Estimate the average allocation size

To estimate the average allocation size for a particular function call, find the backtrace of a call in the Memory Backtrace view. The Count column represents the number of allocations for a particular stack trace, and the Total Allocated column shows the total size of the allocated memory. To calculate an average, divide the Total Allocated value by the Count value.

Padding overhead

Padding overhead affects the struct type on processors with alignment restrictions. The fields in a structure are arranged in a way that the sizeof of a structure is larger than the sum of the sizeof of all of its fields. You can save some space by re-arranging the fields of the structure. Usually, it is better to group fields of the same type together. You can measure the result by writing a sizeof test. Typically, it is worth performing this task if the resulting sizeof matches with the allocator block size (see below).

Heap fragmentation

Heap fragmentation occurs when a process uses a lot of heap allocation and deallocation of different sizes. When this occurs, the allocator divides large blocks of memory into smaller ones, which later can't be used for larger blocks because the address space isn't contiguous. In this case, the process will allocate another physical page even if it looks like it has enough free memory. The QNX memory allocator is a bands allocator, which already solves most of this problem by allocating blocks of memory of constant sizes of 16, 24, 32, 48, 64, 80, 96 and 128 bytes. Having only a limited number of possible sizes lets the allocator choose the free block faster, and keeps the fragmentation to a minimum. If a block is more that 128 bytes, it's allocated in a general heap list, which means a slower allocation and more fragmentation. You can inspect the heap fragmentation by reviewing the Bins or Bands graphs. An indication of an unhealthy fragmentation occurs when there is growth of free blocks of a smaller size over a period of time.

Block overhead

Block overhead is a side effect of combating heap fragmentation. Block overhead occurs when there is extra space in the heap block; it is the difference between the user requested allocation size and actual block size. You can inspect Block overhead using the Memory Analysis tool:

In the allocation table, you can see the size of the requested block (11) and the actual size allocated (16). You can also estimate the overall impact of the block overhead by switching to the Usage page:

You can see in this example that current overhead is larger than the actual memory currently in use. Some techniques to avoid block overhead are:

You should consider allocator band numbers, when choosing allocation size, particularly for predictive realloc. This is the algorithm that can provide you with the next highest power or two for a given number m if it is less than 128, or a 128 divider if it is more than 128:

int n;
if (m > 256) {
n = ((m + 127) >> 7) << 7;
} else {
n = m - 1;
n = n | (n >> 1);
n = n | (n >> 2);
n = n | (n >> 4);
n = n + 1;
}

It will generate the following size sequence: 1,2,4,8,16,32,64,128,256,384,512,640, and so on.

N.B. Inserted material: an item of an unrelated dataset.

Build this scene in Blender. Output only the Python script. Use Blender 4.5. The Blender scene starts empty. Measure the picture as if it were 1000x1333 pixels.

You can attempt to optimize data structures to align with values of the allocator blocks (unless they are in an array). For example, if you have a linked list in memory, and a data structure does not fit within 128 bytes, you should consider dividing it into smaller chunks (which may require an additional allocation call), but it will improve both performance (since band allocation is generally faster), and memory usage (since there is no need to worry about fragmentation). You can run the program with the Memory Analysis tool enabled once again (using the same options), and compare the Usage chart to see if you've achieved the desired results. You can observe how memory objects were distributed per block range using Bands page:

Screen showing Bands allocation to show memory usage.

This chart shows, for example, that at the end there were 85 used blocks of 128 bytes in a block list. You also can see the number of free blocks by selecting a time range.

Free blocks overhead

When you free memory using the free function, memory is returned to the process pool, but it does not mean that the process will free it. When the process allocates pages of physical memory, they are almost never returned. However, a page can be deallocated when the ratio of used pages reaches the low water mark. Even in this case, a virtual page can be freed only if it consists entirely of free blocks.